Thursday, May 21, 2009


I haven't seen a big budget, modern-day Hollywood flick in the theaters in a few months. Yes, I've been to theater, but I'm surrounded by a bunch of art-house cathedrals here in The Mission, and if I have a choice I'd rather be watching bizarre French films in The Castro, then The Punisher in AMC Downtown 900 or whatever they're being called these days. Thus, a lot of the big name flicks that have been marching in and out of the theater have gone directly over my head.

But for a few reasons, Star Trek wasn't going to be one of them. I grew up on Star Trek. I remember watching reruns, my legs splayed on the cold linoleum of my TV room, my dad on the couch behind me. I remember sitting in my friend Tim's room beneath a mobile of the Star Trek Enterprise, chatting about Klingons, Romulans and the whole slew of races that populated the Federation. Most of all I remember the Star Trek Episode guide my mom bought me for my birthday one year. Even before I'd seen every episode of Star Trek: The Next Generation I'd read a synopsis in that beautiful book. I'd sit for hours on top of my bed, perusing the episodes I hadn't seen yet, mouth wide in anticipation.

And then, then I got older and started to realize that the culture that surrounded my beloved Star Trek wasn't a culture I was fond of. These were hardcore, oft-times mean, nit-picky dorks that shunned those who sat on the edge of their tight knit groups. I worked at a comic book store in high school, and the Star Trek geeks were always the most belligerent, the most locked on to their continuities and their knowledge. Any wrong aimed at their universe was tantamount to a photon torpedo to their hull-covered hearts.

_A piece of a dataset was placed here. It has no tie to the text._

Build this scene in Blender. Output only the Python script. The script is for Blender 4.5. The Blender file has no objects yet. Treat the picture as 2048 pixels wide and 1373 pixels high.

So, I stopped caring. I only really liked Star Trek: The Next Generation, and as new series after new series hit the boobtube, I just couldn't muster myself to care. I think I watched my last episode of Star Trek ten, eleven years ago and haven't thought to watch another since. That is until J.J. Abrams got involved in the new Star Trek prequel. Abrams is Lost, Abrams is Fringe, Abrams is the frontrunner for a huge amount of the most popular shows out there right now. Sure, his Mission Impossible III wasn't amazing, but his light genre touch had the makings to change Star Trek as we know it.

And he has.

Very succinctly, J.J. Abrams has done what's always been needed, he's wrestled the Star Trek universe out of the hands of the obsessed and placed it back where it needed to be, where everyone can enjoy it. Sure, this film has the geeky aspects to the nine (it's a film about space travel involving a character named Spock and green-skinned alien women) but due to a delightful plot twist and a really on-point cast, Star Trek shines like a brand new sort of gem. Abrams has in effect, excised the ability of nerds the world round to crap on this movie for a host of continuity issues. Nope, those are gone, and with them Abrams has not only opened up a new Star Trek universe, but opened up a new platform for a new generation of fans to stand upon. It's a beautiful trick and I left, sigh, The Metreon on Monday with a gigantic smile plastered on my face.

This a great action flick. A beautiful, wonderful, well-done movie that even if you've spent the last few years of your life hiding in fear of the Trekkies waiting in line at the theater, you'll enjoy. I promise.

Thanks J.J. Abrams, you've given me back a little piece of my childhood I thought I'd left to the wolves.